Veranstaltung:

08 Apr 2025
13:00  - 14:00

English Seminar, Room 11

Öffentliche Veranstaltung, Gastvorlesung / Vortrag

Tidal Memories in Jesmyn Ward’s Sing, Unburied, Sing: Saltwater Slavery, the Carceral Continuum, and Stories Against the Wake

Vortrag von Corin Kraft (Uni Basel)

The African diaspora in the Americas was defined by the relentless rhythm of saltwater in the form of the perpetual arrival of new slave ships holding African captives as human commodities. In this sense, the African diaspora was coined by the serial repetition of the Middle Passage in the wake of saltwater slavery.

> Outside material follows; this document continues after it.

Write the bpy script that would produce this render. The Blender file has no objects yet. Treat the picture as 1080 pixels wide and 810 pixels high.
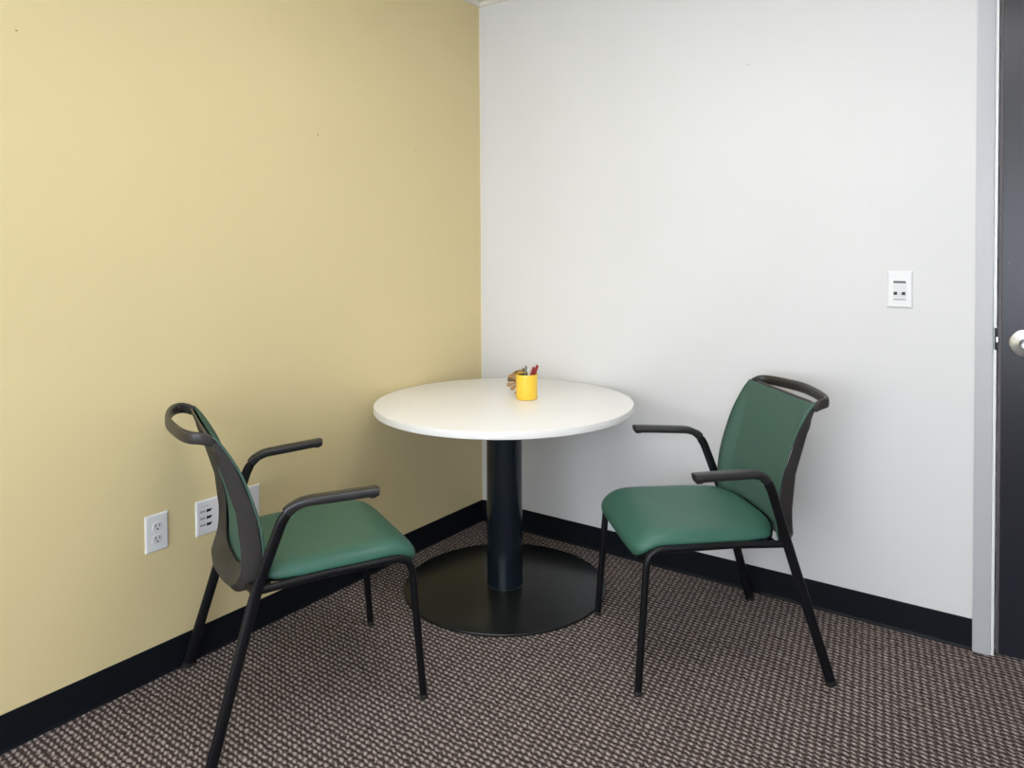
import bpy, bmesh, math, random
from mathutils import Vector, Matrix
PI = math.pi
random.seed(7)
SC = bpy.context.scene
COL = SC.collection

# ------------------------------------------------------------------ camera
cam_d = bpy.data.cameras.new('camera')
cam = bpy.data.objects.new('camera', cam_d); COL.objects.link(cam)
r = Vector((0.81014, 0.58622, -0.0061)); f = Vector((-0.58672, 0.80947, -0.0234))
r.normalize(); f = (f - r*f.dot(r)).normalized(); u = r.cross(f)
M = Matrix(((r.x, u.x, -f.x, 2.2414), (r.y, u.y, -f.y, -2.851), (r.z, u.z, -f.z, 1.3299), (0, 0, 0, 1)))
cam.matrix_world = M
cam_d.sensor_fit = 'HORIZONTAL'; cam_d.sensor_width = 36.0
cam_d.lens = 786.73/1080*36.0
cam_d.shift_x = (540-538.63)/1080; cam_d.shift_y = (280.2-405)/1080
cam_d.clip_start = 0.05
SC.camera = cam

# ------------------------------------------------------------------ world, exposure
w = bpy.data.worlds.new('world'); SC.world = w; w.use_nodes = True
w.node_tree.nodes['Background'].inputs[0].default_value = (0.84, 0.91, 1.0, 1)
w.node_tree.nodes['Background'].inputs[1].default_value = 10.0
SC.view_settings.view_transform = 'Standard'
SC.view_settings.look = 'None'
SC.view_settings.gamma = 1
SC.view_settings.use_curve_mapping = False
SC.view_settings.exposure = -0.64
LAMP = 13.5            # emission of the ceiling diffusers
LAMP_COL = (1.0, 0.98, 0.955)

# ------------------------------------------------------------------ materials
def mat(name, col, rough=0.5, metal=0.0, spec=0.5, bump=None, coat=0):
    m = bpy.data.materials.new(name); m.use_nodes = True
    nt = m.node_tree; b = nt.nodes['Principled BSDF']
    b.inputs['Base Color'].default_value = (*col, 1)
    b.inputs['Roughness'].default_value = rough
    b.inputs['Metallic'].default_value = metal
    b.inputs['Specular IOR Level'].default_value = spec
    if coat: b.inputs['Coat Weight'].default_value = coat
    if bump:
        scale, dist, strength = bump
        tc = nt.nodes.new('ShaderNodeTexCoord'); n = nt.nodes.new('ShaderNodeTexNoise')
        n.inputs['Scale'].default_value = scale; n.inputs['Detail'].default_value = 3
        bp = nt.nodes.new('ShaderNodeBump'); bp.inputs['Distance'].default_value = dist
        bp.inputs['Strength'].default_value = strength
        nt.links.new(tc.outputs['Object'], n.inputs['Vector'])
        nt.links.new(n.outputs['Fac'], bp.inputs['Height'])
        nt.links.new(bp.outputs['Normal'], b.inputs['Normal'])
    return m

def N(nt, t, **kw):
    n = nt.nodes.new(t)
    for k, v in kw.items(): setattr(n, k, v)
    return n
def math_node(nt, op, a, b=None, c=None):
    n = nt.nodes.new('ShaderNodeMath'); n.operation = op
    for i, v in enumerate((a, b, c)):
        if v is None: continue
        if isinstance(v, (int, float)): n.inputs[i].default_value = v
        else: nt.links.new(v, n.inputs[i])
    return n.outputs[0]

def wall_mat(name, col, dots):
    m = mat(name, col, 0.55, spec=0.3, bump=(160, 0.0006, 0.5))
    nt = m.node_tree; b = nt.nodes['Principled BSDF']
    g = N(nt, 'ShaderNodeNewGeometry')
    fac = None
    for p, rad in dots:                     # small nail holes in the paint
        d = N(nt, 'ShaderNodeVectorMath', operation='DISTANCE')
        nt.links.new(g.outputs['Position'], d.inputs[0]); d.inputs[1].default_value = p
        k = math_node(nt, 'LESS_THAN', d.outputs['Value'], rad)
        fac = k if fac is None else math_node(nt, 'MAXIMUM', fac, k)
    # faint roller unevenness
    n = N(nt, 'ShaderNodeTexNoise'); n.inputs['Scale'].default_value = 2.2; n.inputs['Detail'].default_value = 4
    nt.links.new(g.outputs['Position'], n.inputs['Vector'])
    mx = N(nt, 'ShaderNodeMix', data_type='RGBA')
    mx.inputs[6].default_value = (*[c*0.97 for c in col], 1); mx.inputs[7].default_value = (*[min(1, c*1.03) for c in col], 1)
    nt.links.new(n.outputs['Fac'], mx.inputs[0])
    m2 = N(nt, 'ShaderNodeMix', data_type='RGBA')
    m2.inputs[7].default_value = (*[c*0.45 for c in col], 1)
    nt.links.new(mx.outputs[2], m2.inputs[6])
    if fac is not None: nt.links.new(fac, m2.inputs[0])
    else: m2.inputs[0].default_value = 0
    nt.links.new(m2.outputs[2], b.inputs['Base Color'])
    return m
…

In Jesmyn Ward’s novel Sing, Unburied, Sing, the residue of saltwater slavery most prominently materializes in the form of Parchman, the Mississippi State Penitentiary, which is an instance of the carceral continuum from the past in the form of the hold of the ship during the Middle passage to the present in the form of the prison industrial complex. While the Stone family’s experience with saltwater slavery goes all the way back to the Middle Passage and representatives of all the three generations alive in the novel’s present are affected by Parchman and the carceral continuum, protagonist Jojo’s grandparents resist the wake by making the past productive for the present. Whereas River, Jojo’s grandfather, draws on his memories of the past to tell stories against the wake, Jojo’s grandmother Philomène relies on her Yoruba origins, which allows her to reverse the Middle Passage that she is reliving in the light of her death.